Now that his children have graduated and he’s in his second term with nothing to lose, de Blasio and Carranza introduced a doomed bill in the NY State Senate that would eliminate the SHSAT in favor of accepting the top seven percent of students from every public middle school. The fact that they did it a few weeks before end of session suggests just how serious they were about getting it passed but, hey, it won them the headlines they crave!
Now, a new admissions year is upon us and Carranza, who previously was too busy being Chancellor in San Francisco, where his daughter attended a Screened high school, has come to the tardy realization that, actually, they don’t need State Senate authorization to change admission at all eight SHSAT high schools.

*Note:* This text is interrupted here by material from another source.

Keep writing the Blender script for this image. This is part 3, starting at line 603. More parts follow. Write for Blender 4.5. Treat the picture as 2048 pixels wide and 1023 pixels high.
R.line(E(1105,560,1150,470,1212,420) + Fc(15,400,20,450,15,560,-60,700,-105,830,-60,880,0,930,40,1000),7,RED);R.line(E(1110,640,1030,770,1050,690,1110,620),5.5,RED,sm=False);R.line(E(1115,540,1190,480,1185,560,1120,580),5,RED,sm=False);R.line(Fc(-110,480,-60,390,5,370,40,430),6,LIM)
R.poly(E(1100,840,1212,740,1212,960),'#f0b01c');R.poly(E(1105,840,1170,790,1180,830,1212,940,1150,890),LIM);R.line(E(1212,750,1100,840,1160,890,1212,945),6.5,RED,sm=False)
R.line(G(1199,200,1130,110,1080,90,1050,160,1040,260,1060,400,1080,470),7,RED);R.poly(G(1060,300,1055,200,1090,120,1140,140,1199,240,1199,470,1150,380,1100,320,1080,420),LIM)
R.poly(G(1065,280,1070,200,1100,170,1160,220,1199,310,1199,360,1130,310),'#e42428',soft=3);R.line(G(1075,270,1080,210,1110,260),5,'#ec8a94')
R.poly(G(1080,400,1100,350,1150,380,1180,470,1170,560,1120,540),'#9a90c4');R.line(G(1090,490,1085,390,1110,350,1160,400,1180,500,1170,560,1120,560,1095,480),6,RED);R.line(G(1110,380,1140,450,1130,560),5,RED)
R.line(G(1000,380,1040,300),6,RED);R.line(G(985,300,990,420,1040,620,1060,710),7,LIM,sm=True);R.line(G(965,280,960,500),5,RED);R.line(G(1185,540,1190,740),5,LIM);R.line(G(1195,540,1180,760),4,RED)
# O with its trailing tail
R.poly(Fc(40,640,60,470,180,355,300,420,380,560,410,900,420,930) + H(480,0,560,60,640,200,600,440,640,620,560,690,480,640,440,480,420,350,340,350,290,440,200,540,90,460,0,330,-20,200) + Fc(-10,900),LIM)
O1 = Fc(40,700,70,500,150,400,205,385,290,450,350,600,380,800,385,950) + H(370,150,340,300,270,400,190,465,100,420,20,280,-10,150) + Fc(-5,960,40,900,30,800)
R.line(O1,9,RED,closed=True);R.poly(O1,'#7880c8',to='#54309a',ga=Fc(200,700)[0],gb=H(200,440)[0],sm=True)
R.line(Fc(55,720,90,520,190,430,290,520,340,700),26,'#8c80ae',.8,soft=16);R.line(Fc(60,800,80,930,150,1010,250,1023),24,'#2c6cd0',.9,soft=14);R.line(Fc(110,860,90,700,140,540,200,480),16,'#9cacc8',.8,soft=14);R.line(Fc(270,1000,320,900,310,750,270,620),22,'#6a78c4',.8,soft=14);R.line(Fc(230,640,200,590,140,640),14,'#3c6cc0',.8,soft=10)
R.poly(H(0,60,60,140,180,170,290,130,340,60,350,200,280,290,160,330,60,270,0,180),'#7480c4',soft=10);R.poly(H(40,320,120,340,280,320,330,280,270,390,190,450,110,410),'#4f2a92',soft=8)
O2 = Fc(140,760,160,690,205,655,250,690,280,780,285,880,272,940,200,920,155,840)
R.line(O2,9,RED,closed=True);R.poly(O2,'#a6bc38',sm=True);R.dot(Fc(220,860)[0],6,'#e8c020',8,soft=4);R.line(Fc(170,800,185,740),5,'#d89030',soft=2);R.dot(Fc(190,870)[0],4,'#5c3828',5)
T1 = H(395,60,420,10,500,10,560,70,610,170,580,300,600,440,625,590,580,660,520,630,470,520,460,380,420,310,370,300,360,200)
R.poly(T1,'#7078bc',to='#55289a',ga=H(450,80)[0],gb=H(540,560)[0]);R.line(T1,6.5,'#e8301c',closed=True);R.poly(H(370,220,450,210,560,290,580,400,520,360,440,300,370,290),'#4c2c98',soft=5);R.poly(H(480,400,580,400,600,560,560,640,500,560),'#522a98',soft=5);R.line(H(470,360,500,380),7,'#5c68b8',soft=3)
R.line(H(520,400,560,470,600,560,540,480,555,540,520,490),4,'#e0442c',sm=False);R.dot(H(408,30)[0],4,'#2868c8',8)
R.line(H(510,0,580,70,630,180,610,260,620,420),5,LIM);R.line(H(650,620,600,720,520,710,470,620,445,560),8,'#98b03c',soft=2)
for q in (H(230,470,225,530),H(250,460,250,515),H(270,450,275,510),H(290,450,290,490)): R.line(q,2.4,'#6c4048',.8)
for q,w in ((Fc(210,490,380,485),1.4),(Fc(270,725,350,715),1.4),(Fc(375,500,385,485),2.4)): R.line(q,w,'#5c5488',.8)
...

Five of them are already under NYC control! Carranza declined to do so, however, citing that the schools wish to stay together. And we all know how sensitive Carranza is to what the SHSAT schools – and NYC parents – wish.
In the meantime, advocates charge that using grades instead of a single test score is a better predictor of students’ potential success. The Wall Street Journal calculated that, should the new plan go into effect, a percentage of accepted students would enter performing well below grade level on state tests (which are already way below the material covered on the SHSAT).
Will that make a difference in the character of the schools themselves?
In my experience, it’s not the SHSAT schools that make the kids. After all, they have the same Department of Education (DOE) teachers teaching DOE curriculum in DOE buildings. It’s the kids that make the SHSAT schools.
Change the kids, change the schools.
I don’t think there is anything fundamentally wrong with the kids who would be admitted using the seven percent method. Except that many have been horribly cheated via a school system that made them think they were mastering Algebra when it was actually pre-Algebra.
I don’t think there will be any more disciplinary problems among them than there are in the traditionally-accepted cohort. And I expect graduation rates will remain the same. After all, NYC graduation rates have been going up for years… even as college readiness rates decline.
But here is what I do think will happen:
A school like Stuyvesant puts little weight into Regents scores. Because my younger son passed the Living Environment Regents, he was able to go straight into an AP Environmental Science course as a freshman. But, even though he’d passed the Algebra 2 Regents, Stuyvesant still made him take its own placement exam, and he was assigned to Geometry. My older son, in Freshman year, was given a double course of Algebra 1 and Geometry, due to his weaker performance on Stuy’s placement test. (He did, however, make it to AP World History much quicker; different kids, different interests, different skill levels, a concept the entire NYC, one-size-fits-all school system has trouble with.)
The goal is to make it so that all students have the chance to take calculus by Senior Year.
But what will happen if a significant number of students come in not ready for Algebra, as their state test scores would indicate. What happens if they require remediation to get even to the Algebra 1 level?
Courses will need to be changed. Sections will need to be shrunk and/or expanded. Teachers will need to be reassigned. Less students will make it to calculus, less students will be eligible to take AP and other advanced courses in freshman and sophomore years, so less such courses will be offered.
Bright, hard-working kids will still graduate with Stuyvesant, Bronx Science, Brooklyn Tech, et. al. diplomas. But will those diplomas mean what they used to mean? Not just to colleges – I’d even wager admissions will stay more or less the same – but to the students themselves?
We have a chance to find out. Instead of going back to the Senate for another virtue-signalling self-promotion session, NYC could change admissions to the five SHSAT schools they still control. And see what happens.
Not just for one year, not just for two, not even for the four years of a single graduating class, but for several graduating classes. We would see if accepting students based on grades, regardless of test scores either at or above grade level, necessitates a change in what courses are offered and how they are taught. If less kids make it to calculus, we’ll have data. If less students take fewer AP courses, and if they end up taking them later, we’ll know that, too.
We have the means to run an experiment. But, just like when they sat on an in-house report that indicated SHSAT scores are, in fact, a good predictor of school success, are the Mayor and Chancellor afraid of what those results might show?